UNIT 1: Narratives of America
Voice matters.  It is how we share ourselves with the world. What stories do we share? How do our stories define us?  Our stories help us build relationships.  If you want to convince someone, change someone’s opinion, connect with someone, you need to be able to share your story.  So, how do you tell a compelling story about your life? How does each person’s story contribute to the larger narrative of United States history? 

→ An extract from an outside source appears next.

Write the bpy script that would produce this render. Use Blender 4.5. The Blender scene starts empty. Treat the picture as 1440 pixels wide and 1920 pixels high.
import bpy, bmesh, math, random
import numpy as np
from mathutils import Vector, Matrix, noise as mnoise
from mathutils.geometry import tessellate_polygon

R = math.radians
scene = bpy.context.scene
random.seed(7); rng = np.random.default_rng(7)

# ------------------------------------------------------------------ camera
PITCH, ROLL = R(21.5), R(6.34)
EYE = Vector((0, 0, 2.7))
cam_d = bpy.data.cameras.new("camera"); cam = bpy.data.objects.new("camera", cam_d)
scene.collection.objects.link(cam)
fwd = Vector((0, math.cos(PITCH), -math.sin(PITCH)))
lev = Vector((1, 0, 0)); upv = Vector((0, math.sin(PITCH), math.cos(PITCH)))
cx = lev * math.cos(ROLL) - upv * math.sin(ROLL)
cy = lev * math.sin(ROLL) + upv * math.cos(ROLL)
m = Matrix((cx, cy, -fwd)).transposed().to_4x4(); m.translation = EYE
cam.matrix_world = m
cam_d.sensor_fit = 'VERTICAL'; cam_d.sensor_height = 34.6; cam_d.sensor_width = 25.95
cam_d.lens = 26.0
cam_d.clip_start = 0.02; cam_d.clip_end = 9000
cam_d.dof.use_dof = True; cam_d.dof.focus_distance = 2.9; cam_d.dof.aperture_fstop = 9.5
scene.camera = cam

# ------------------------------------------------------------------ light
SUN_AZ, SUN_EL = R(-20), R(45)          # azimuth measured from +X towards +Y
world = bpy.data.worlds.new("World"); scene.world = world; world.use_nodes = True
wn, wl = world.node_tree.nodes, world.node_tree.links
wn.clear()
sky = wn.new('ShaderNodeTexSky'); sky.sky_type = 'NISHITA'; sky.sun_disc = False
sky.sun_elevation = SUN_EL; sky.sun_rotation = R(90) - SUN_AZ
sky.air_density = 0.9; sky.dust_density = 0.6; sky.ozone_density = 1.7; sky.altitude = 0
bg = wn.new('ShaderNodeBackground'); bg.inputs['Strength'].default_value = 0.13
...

Students will begin by defining what it means to be American. Then they will begin to consider the idea that the identity and history of the United States is the product of a multitude of individual perspectives, voices, and choices. By understanding their own identities and the stories about how they and their families arrived at this moment in this place, they can begin to understand how they both contribute to and are affected by the larger history of the country. By the close of this unit, students will have read and analyzed texts foundational to our country’s history as well as contemporary narratives that will help us better understand the variety of American voices. The texts in this unit along with our independent reading will serve as mentors and models for our summative writing pieces, a narrative essay exploring moments that have shaped our identities.


Unit Learning Targets:
  • I can analyze how specific details developed over the course of a text shape and refine a central idea.
  • I can create my own, clearly organized, personal narrative using accurate details.
  • I can use techniques such as dialogue, event pacing, vivid description, and plot lines to develop the experience, event and/or character within my narrative.
  • I can create a vivid picture of my experience, event, setting and/or character in the reader’s mind by using vivid verbs, sensory language and descriptive details. 
  • I can include a life-changing realization or life lesson as a result of the experience in my narrative.
  • I can demonstrate an understanding of the social, economic, and/or political forces shaping the American identity.
  • I can demonstrate faithfulness to the writing process by articulating how writing conferences impacted revision.